_WORK TO BE COMPLETED_:
Write every line out verbatim and omit the pictures.

_COLLECTED MATERIAL_:
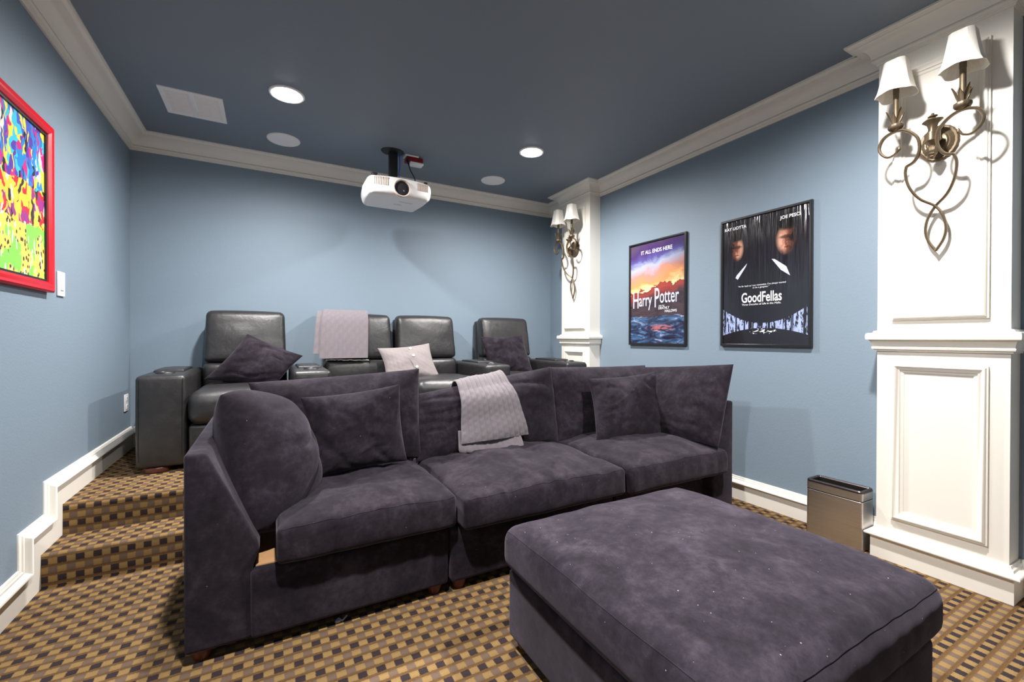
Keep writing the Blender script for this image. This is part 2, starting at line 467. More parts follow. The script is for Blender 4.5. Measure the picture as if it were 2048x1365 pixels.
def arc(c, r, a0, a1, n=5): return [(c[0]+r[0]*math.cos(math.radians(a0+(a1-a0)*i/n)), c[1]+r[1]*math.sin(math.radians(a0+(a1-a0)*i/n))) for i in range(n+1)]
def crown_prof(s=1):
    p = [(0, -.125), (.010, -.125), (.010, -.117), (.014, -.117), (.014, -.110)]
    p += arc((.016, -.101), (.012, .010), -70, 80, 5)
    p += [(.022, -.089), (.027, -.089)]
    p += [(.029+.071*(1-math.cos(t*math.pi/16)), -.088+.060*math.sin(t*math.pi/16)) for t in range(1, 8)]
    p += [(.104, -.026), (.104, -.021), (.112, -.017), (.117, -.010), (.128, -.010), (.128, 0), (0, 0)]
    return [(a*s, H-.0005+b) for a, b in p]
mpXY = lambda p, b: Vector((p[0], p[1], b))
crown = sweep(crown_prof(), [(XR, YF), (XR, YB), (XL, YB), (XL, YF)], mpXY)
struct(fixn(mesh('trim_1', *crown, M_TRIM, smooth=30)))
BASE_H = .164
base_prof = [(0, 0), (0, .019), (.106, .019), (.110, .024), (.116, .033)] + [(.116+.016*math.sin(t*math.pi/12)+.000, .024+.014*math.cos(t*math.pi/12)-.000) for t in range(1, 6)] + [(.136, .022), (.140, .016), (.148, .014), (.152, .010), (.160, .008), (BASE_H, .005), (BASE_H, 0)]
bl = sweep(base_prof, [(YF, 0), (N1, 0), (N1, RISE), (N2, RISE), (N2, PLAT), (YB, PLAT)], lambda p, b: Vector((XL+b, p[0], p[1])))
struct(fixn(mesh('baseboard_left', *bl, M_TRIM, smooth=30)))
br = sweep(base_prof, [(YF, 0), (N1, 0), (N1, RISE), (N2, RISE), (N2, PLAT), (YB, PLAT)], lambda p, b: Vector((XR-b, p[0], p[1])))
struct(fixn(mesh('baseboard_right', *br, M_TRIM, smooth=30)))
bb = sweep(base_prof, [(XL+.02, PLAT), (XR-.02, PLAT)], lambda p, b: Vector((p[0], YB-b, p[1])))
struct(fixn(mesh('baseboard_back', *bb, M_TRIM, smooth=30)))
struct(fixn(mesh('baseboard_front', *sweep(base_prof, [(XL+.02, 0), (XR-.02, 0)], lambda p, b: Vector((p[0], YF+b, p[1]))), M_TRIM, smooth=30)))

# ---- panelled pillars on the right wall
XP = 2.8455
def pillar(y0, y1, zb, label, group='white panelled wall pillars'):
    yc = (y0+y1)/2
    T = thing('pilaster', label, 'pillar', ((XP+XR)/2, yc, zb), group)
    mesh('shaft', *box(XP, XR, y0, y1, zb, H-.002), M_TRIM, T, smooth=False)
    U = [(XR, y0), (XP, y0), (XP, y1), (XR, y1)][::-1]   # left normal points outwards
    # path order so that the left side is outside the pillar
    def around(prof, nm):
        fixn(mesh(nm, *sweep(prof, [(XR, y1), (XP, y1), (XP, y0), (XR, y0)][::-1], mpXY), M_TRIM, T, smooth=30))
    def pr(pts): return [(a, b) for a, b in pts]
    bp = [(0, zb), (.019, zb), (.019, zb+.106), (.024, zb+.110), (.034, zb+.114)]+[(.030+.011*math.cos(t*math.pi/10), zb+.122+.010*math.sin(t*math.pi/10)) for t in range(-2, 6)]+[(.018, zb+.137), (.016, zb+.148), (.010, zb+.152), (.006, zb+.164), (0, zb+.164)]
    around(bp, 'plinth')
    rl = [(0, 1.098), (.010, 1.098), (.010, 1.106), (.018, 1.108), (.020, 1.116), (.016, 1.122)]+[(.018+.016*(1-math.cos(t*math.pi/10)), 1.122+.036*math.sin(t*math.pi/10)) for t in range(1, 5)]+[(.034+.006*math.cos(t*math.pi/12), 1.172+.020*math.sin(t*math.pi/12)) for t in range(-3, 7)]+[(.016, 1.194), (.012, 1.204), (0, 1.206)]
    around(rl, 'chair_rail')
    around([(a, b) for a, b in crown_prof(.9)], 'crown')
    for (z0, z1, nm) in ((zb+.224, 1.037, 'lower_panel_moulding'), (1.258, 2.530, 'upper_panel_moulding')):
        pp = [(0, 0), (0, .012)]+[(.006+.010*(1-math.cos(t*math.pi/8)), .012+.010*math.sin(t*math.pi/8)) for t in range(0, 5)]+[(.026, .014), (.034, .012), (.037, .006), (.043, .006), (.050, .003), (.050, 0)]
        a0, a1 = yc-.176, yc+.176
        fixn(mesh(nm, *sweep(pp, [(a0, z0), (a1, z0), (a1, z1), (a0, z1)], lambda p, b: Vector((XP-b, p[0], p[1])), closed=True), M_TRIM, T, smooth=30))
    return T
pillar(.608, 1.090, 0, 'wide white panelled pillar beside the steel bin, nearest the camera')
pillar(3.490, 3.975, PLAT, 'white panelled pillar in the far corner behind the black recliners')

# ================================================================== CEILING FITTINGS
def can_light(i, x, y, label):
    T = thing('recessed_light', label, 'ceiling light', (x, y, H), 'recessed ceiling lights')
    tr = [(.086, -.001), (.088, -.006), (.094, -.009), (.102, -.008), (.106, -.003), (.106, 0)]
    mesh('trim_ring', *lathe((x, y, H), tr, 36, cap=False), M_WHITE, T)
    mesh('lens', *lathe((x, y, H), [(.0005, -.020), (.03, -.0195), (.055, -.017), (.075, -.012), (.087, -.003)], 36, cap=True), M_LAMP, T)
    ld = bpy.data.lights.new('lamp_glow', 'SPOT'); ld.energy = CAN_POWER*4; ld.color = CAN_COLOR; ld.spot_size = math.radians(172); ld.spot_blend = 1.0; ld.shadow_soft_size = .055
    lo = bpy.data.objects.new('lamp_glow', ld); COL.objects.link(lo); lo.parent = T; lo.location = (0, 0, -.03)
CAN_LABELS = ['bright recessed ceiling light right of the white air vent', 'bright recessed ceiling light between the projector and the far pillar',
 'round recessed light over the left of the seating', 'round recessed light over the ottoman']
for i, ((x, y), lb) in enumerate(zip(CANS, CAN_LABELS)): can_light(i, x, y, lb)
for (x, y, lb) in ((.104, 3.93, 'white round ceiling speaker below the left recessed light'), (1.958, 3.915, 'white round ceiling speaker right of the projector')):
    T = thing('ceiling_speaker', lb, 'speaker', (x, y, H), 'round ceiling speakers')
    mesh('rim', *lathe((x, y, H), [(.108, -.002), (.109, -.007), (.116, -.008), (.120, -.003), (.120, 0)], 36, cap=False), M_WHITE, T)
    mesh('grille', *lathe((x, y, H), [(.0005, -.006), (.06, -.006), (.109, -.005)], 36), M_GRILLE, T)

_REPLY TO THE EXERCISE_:
Keep writing the Blender script for this image. This is part 2, starting at line 467. More parts follow. The script is for Blender 4.5. Measure the picture as if it were 2048x1365 pixels.
def arc(c, r, a0, a1, n=5): return [(c[0]+r[0]*math.cos(math.radians(a0+(a1-a0)*i/n)), c[1]+r[1]*math.sin(math.radians(a0+(a1-a0)*i/n))) for i in range(n+1)]
def crown_prof(s=1):
    p = [(0, -.125), (.010, -.125), (.010, -.117), (.014, -.117), (.014, -.110)]
    p += arc((.016, -.101), (.012, .010), -70, 80, 5)
    p += [(.022, -.089), (.027, -.089)]
    p += [(.029+.071*(1-math.cos(t*math.pi/16)), -.088+.060*math.sin(t*math.pi/16)) for t in range(1, 8)]
    p += [(.104, -.026), (.104, -.021), (.112, -.017), (.117, -.010), (.128, -.010), (.128, 0), (0, 0)]
    return [(a*s, H-.0005+b) for a, b in p]
mpXY = lambda p, b: Vector((p[0], p[1], b))
crown = sweep(crown_prof(), [(XR, YF), (XR, YB), (XL, YB), (XL, YF)], mpXY)
struct(fixn(mesh('trim_1', *crown, M_TRIM, smooth=30)))
BASE_H = .164
base_prof = [(0, 0), (0, .019), (.106, .019), (.110, .024), (.116, .033)] + [(.116+.016*math.sin(t*math.pi/12)+.000, .024+.014*math.cos(t*math.pi/12)-.000) for t in range(1, 6)] + [(.136, .022), (.140, .016), (.148, .014), (.152, .010), (.160, .008), (BASE_H, .005), (BASE_H, 0)]
bl = sweep(base_prof, [(YF, 0), (N1, 0), (N1, RISE), (N2, RISE), (N2, PLAT), (YB, PLAT)], lambda p, b: Vector((XL+b, p[0], p[1])))
struct(fixn(mesh('baseboard_left', *bl, M_TRIM, smooth=30)))
br = sweep(base_prof, [(YF, 0), (N1, 0), (N1, RISE), (N2, RISE), (N2, PLAT), (YB, PLAT)], lambda p, b: Vector((XR-b, p[0], p[1])))
struct(fixn(mesh('baseboard_right', *br, M_TRIM, smooth=30)))
bb = sweep(base_prof, [(XL+.02, PLAT), (XR-.02, PLAT)], lambda p, b: Vector((p[0], YB-b, p[1])))
struct(fixn(mesh('baseboard_back', *bb, M_TRIM, smooth=30)))
struct(fixn(mesh('baseboard_front', *sweep(base_prof, [(XL+.02, 0), (XR-.02, 0)], lambda p, b: Vector((p[0], YF+b, p[1]))), M_TRIM, smooth=30)))

# ---- panelled pillars on the right wall
XP = 2.8455
def pillar(y0, y1, zb, label, group='white panelled wall pillars'):
    yc = (y0+y1)/2
    T = thing('pilaster', label, 'pillar', ((XP+XR)/2, yc, zb), group)
    mesh('shaft', *box(XP, XR, y0, y1, zb, H-.002), M_TRIM, T, smooth=False)
    U = [(XR, y0), (XP, y0), (XP, y1), (XR, y1)][::-1]   # left normal points outwards
    # path order so that the left side is outside the pillar
    def around(prof, nm):
        fixn(mesh(nm, *sweep(prof, [(XR, y1), (XP, y1), (XP, y0), (XR, y0)][::-1], mpXY), M_TRIM, T, smooth=30))
    def pr(pts): return [(a, b) for a, b in pts]
    bp = [(0, zb), (.019, zb), (.019, zb+.106), (.024, zb+.110), (.034, zb+.114)]+[(.030+.011*math.cos(t*math.pi/10), zb+.122+.010*math.sin(t*math.pi/10)) for t in range(-2, 6)]+[(.018, zb+.137), (.016, zb+.148), (.010, zb+.152), (.006, zb+.164), (0, zb+.164)]
    around(bp, 'plinth')
    rl = [(0, 1.098), (.010, 1.098), (.010, 1.106), (.018, 1.108), (.020, 1.116), (.016, 1.122)]+[(.018+.016*(1-math.cos(t*math.pi/10)), 1.122+.036*math.sin(t*math.pi/10)) for t in range(1, 5)]+[(.034+.006*math.cos(t*math.pi/12), 1.172+.020*math.sin(t*math.pi/12)) for t in range(-3, 7)]+[(.016, 1.194), (.012, 1.204), (0, 1.206)]
    around(rl, 'chair_rail')
    around([(a, b) for a, b in crown_prof(.9)], 'crown')
    for (z0, z1, nm) in ((zb+.224, 1.037, 'lower_panel_moulding'), (1.258, 2.530, 'upper_panel_moulding')):
        pp = [(0, 0), (0, .012)]+[(.006+.010*(1-math.cos(t*math.pi/8)), .012+.010*math.sin(t*math.pi/8)) for t in range(0, 5)]+[(.026, .014), (.034, .012), (.037, .006), (.043, .006), (.050, .003), (.050, 0)]
        a0, a1 = yc-.176, yc+.176
        fixn(mesh(nm, *sweep(pp, [(a0, z0), (a1, z0), (a1, z1), (a0, z1)], lambda p, b: Vector((XP-b, p[0], p[1])), closed=True), M_TRIM, T, smooth=30))
    return T
pillar(.608, 1.090, 0, 'wide white panelled pillar beside the steel bin, nearest the camera')
pillar(3.490, 3.975, PLAT, 'white panelled pillar in the far corner behind the black recliners')

# ================================================================== CEILING FITTINGS
def can_light(i, x, y, label):
    T = thing('recessed_light', label, 'ceiling light', (x, y, H), 'recessed ceiling lights')
    tr = [(.086, -.001), (.088, -.006), (.094, -.009), (.102, -.008), (.106, -.003), (.106, 0)]
    mesh('trim_ring', *lathe((x, y, H), tr, 36, cap=False), M_WHITE, T)
    mesh('lens', *lathe((x, y, H), [(.0005, -.020), (.03, -.0195), (.055, -.017), (.075, -.012), (.087, -.003)], 36, cap=True), M_LAMP, T)
    ld = bpy.data.lights.new('lamp_glow', 'SPOT'); ld.energy = CAN_POWER*4; ld.color = CAN_COLOR; ld.spot_size = math.radians(172); ld.spot_blend = 1.0; ld.shadow_soft_size = .055
    lo = bpy.data.objects.new('lamp_glow', ld); COL.objects.link(lo); lo.parent = T; lo.location = (0, 0, -.03)
CAN_LABELS = ['bright recessed ceiling light right of the white air vent', 'bright recessed ceiling light between the projector and the far pillar',
 'round recessed light over the left of the seating', 'round recessed light over the ottoman']
for i, ((x, y), lb) in enumerate(zip(CANS, CAN_LABELS)): can_light(i, x, y, lb)
for (x, y, lb) in ((.104, 3.93, 'white round ceiling speaker below the left recessed light'), (1.958, 3.915, 'white round ceiling speaker right of the projector')):
    T = thing('ceiling_speaker', lb, 'speaker', (x, y, H), 'round ceiling speakers')
    mesh('rim', *lathe((x, y, H), [(.108, -.002), (.109, -.007), (.116, -.008), (.120, -.003), (.120, 0)], 36, cap=False), M_WHITE, T)
    mesh('grille', *lathe((x, y, H), [(.0005, -.006), (.06, -.006), (.109, -.005)], 36), M_GRILLE, T)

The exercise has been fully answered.